■ Exercise directions ■
Only the lines from the top of the listing below to the line that has "d = bpy.data.lights.new('pendant_bulb', 'POINT');" should be echoed, with both ends kept and pictures left out.

[start Material]

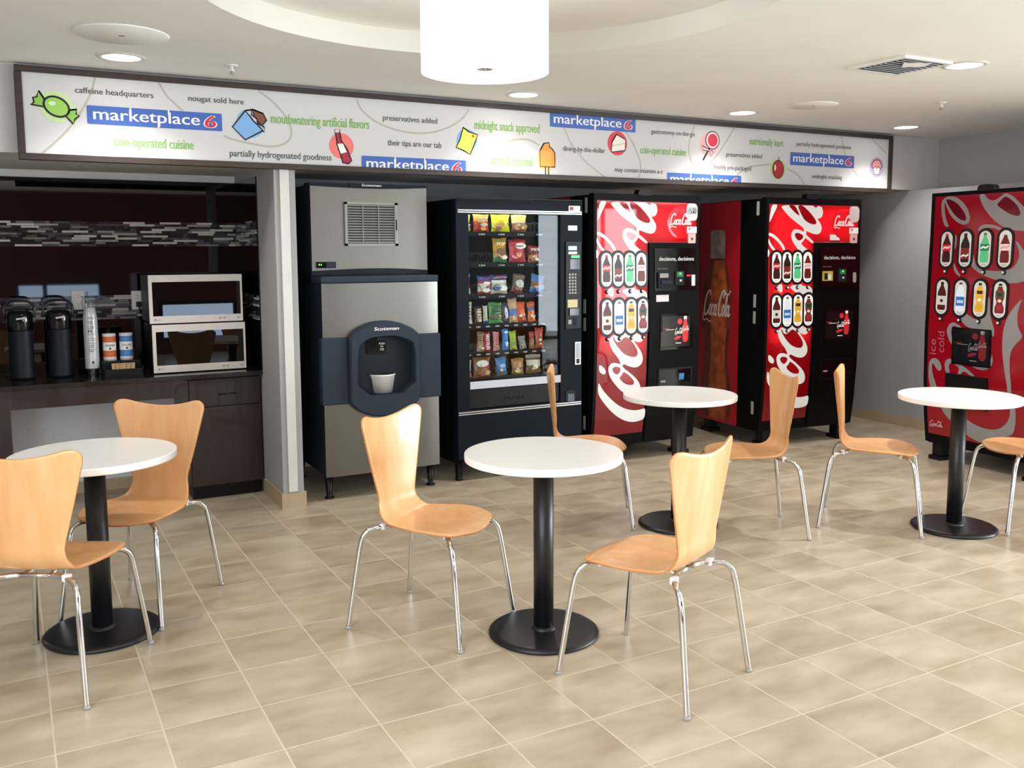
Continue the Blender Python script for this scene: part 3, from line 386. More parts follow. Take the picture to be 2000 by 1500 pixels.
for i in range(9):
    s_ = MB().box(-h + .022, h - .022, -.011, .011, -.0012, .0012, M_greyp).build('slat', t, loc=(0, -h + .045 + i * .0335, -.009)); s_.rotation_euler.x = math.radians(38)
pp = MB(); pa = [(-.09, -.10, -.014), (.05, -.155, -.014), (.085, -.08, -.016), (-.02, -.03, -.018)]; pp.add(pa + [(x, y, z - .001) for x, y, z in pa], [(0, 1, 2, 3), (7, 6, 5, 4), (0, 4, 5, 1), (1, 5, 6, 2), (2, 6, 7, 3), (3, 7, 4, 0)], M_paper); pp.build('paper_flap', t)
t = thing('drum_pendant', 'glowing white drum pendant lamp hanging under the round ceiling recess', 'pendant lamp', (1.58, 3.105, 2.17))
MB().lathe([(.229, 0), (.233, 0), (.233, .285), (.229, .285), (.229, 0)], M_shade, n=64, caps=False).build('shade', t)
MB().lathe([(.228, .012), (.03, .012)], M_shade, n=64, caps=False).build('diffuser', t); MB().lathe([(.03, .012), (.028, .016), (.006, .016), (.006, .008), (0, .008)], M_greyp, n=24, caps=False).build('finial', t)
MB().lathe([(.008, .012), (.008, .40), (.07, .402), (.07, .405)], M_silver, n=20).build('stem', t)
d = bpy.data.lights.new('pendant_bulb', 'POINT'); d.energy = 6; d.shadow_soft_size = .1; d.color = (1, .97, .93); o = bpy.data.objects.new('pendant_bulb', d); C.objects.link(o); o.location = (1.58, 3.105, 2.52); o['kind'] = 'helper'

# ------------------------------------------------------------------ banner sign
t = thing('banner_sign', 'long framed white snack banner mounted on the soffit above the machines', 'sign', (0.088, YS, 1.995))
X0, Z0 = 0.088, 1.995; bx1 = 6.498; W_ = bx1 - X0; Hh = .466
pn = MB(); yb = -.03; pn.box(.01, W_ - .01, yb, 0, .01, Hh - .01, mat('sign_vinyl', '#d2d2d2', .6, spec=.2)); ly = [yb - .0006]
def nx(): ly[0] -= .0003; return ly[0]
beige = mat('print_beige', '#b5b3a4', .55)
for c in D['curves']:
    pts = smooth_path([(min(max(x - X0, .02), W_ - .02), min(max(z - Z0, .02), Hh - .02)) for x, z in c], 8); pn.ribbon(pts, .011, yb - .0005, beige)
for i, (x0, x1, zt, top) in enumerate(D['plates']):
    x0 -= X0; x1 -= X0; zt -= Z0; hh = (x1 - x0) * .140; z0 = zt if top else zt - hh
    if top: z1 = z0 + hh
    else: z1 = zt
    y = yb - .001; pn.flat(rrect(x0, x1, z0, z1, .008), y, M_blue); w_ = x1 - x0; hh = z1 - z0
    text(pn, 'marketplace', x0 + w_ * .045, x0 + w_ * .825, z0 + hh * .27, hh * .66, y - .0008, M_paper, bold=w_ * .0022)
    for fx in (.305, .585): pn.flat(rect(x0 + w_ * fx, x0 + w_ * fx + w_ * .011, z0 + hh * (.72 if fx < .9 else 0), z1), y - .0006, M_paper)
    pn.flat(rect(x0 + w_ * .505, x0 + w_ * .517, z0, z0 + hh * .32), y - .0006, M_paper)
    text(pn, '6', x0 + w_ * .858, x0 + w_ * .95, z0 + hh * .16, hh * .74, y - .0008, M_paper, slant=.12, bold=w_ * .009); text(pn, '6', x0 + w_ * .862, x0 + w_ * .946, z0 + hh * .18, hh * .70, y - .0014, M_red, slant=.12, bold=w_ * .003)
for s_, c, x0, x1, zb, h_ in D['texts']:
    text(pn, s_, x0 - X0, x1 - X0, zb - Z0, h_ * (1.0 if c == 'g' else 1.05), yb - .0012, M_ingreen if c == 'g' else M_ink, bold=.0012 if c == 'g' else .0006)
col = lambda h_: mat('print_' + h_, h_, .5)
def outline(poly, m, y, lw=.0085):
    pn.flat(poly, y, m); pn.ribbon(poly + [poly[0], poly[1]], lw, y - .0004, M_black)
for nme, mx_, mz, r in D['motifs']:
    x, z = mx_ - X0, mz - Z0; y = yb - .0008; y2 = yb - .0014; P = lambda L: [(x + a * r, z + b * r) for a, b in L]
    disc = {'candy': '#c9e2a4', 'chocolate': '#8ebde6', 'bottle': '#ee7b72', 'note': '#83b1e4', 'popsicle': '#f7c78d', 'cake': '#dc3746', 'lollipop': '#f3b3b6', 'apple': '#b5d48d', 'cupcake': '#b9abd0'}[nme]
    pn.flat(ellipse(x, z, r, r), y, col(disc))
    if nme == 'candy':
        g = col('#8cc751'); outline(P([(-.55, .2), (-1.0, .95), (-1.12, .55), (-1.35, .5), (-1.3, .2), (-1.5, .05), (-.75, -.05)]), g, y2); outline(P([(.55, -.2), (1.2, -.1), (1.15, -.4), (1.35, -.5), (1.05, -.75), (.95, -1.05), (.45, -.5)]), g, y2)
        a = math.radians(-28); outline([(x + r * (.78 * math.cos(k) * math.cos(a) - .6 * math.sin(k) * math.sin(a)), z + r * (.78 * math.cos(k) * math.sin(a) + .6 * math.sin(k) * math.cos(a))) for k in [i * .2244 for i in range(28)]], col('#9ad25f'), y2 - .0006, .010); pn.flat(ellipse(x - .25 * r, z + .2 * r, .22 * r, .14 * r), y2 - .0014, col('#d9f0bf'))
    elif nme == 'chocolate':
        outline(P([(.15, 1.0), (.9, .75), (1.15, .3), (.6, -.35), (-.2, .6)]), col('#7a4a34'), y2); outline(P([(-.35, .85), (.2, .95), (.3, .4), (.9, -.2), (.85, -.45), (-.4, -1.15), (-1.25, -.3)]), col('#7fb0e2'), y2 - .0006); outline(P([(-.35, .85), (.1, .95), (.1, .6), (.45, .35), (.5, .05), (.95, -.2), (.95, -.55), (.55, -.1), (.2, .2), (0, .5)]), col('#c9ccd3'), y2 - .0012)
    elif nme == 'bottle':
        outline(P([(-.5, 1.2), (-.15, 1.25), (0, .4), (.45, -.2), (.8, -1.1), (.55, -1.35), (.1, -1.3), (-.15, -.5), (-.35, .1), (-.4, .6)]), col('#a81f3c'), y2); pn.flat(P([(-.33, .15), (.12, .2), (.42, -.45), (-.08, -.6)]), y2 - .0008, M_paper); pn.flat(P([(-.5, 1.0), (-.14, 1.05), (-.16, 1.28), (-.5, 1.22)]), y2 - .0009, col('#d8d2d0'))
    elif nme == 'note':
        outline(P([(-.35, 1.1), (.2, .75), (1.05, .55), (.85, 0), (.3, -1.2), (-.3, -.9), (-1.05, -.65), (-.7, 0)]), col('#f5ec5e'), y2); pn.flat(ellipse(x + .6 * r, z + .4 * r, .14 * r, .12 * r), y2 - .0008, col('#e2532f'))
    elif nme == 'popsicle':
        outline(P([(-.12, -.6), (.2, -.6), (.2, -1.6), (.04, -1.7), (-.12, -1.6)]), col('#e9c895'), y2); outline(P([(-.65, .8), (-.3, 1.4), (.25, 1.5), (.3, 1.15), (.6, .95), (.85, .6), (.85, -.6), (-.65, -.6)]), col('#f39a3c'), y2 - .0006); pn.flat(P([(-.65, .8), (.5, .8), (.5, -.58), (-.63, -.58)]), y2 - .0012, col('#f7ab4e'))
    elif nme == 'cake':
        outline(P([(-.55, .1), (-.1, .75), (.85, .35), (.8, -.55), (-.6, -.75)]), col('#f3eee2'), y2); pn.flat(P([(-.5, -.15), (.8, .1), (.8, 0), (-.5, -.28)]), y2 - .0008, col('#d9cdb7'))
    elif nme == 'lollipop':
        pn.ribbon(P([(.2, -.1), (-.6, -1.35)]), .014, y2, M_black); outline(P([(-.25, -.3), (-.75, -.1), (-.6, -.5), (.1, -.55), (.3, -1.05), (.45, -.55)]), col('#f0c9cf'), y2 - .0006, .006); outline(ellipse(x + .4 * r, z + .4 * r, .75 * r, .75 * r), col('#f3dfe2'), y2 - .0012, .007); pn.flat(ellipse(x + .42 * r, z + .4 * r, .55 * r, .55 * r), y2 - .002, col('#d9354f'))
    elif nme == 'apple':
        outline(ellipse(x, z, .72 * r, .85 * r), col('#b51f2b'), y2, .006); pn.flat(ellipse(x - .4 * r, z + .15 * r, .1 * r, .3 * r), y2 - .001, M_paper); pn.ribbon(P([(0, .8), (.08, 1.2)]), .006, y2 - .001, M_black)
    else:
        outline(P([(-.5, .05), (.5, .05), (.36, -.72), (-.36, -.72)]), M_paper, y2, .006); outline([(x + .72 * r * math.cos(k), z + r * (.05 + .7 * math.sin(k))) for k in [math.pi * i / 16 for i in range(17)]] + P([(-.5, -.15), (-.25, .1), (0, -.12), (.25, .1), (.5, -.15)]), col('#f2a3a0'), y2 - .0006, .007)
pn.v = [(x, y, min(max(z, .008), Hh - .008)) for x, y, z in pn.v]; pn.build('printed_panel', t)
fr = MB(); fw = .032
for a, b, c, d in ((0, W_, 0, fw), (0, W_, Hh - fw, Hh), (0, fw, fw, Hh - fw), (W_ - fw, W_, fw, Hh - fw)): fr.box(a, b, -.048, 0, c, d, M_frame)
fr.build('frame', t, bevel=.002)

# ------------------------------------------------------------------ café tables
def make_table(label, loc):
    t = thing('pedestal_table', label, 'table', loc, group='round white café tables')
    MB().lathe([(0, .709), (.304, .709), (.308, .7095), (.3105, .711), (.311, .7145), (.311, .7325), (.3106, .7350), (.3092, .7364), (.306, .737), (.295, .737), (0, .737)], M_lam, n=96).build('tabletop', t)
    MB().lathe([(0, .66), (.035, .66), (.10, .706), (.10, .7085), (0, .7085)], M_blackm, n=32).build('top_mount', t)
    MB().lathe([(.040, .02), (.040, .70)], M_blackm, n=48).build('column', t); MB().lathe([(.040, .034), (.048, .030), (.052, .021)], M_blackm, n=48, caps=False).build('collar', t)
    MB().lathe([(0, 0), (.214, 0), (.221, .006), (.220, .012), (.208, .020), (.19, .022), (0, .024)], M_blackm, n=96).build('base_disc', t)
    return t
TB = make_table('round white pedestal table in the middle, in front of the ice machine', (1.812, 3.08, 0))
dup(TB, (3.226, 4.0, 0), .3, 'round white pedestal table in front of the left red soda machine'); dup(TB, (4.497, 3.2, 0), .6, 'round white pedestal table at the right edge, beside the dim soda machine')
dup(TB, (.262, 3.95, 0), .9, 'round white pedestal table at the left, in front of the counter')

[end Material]

■ Written answer ■
Continue the Blender Python script for this scene: part 3, from line 386. More parts follow. Take the picture to be 2000 by 1500 pixels.
for i in range(9):
    s_ = MB().box(-h + .022, h - .022, -.011, .011, -.0012, .0012, M_greyp).build('slat', t, loc=(0, -h + .045 + i * .0335, -.009)); s_.rotation_euler.x = math.radians(38)
pp = MB(); pa = [(-.09, -.10, -.014), (.05, -.155, -.014), (.085, -.08, -.016), (-.02, -.03, -.018)]; pp.add(pa + [(x, y, z - .001) for x, y, z in pa], [(0, 1, 2, 3), (7, 6, 5, 4), (0, 4, 5, 1), (1, 5, 6, 2), (2, 6, 7, 3), (3, 7, 4, 0)], M_paper); pp.build('paper_flap', t)
t = thing('drum_pendant', 'glowing white drum pendant lamp hanging under the round ceiling recess', 'pendant lamp', (1.58, 3.105, 2.17))
MB().lathe([(.229, 0), (.233, 0), (.233, .285), (.229, .285), (.229, 0)], M_shade, n=64, caps=False).build('shade', t)
MB().lathe([(.228, .012), (.03, .012)], M_shade, n=64, caps=False).build('diffuser', t); MB().lathe([(.03, .012), (.028, .016), (.006, .016), (.006, .008), (0, .008)], M_greyp, n=24, caps=False).build('finial', t)
MB().lathe([(.008, .012), (.008, .40), (.07, .402), (.07, .405)], M_silver, n=20).build('stem', t)
d = bpy.data.lights.new('pendant_bulb', 'POINT'); d.energy = 6; d.shadow_soft_size = .1; d.color = (1, .97, .93); o = bpy.data.objects.new('pendant_bulb', d); C.objects.link(o); o.location = (1.58, 3.105, 2.52); o['kind'] = 'helper'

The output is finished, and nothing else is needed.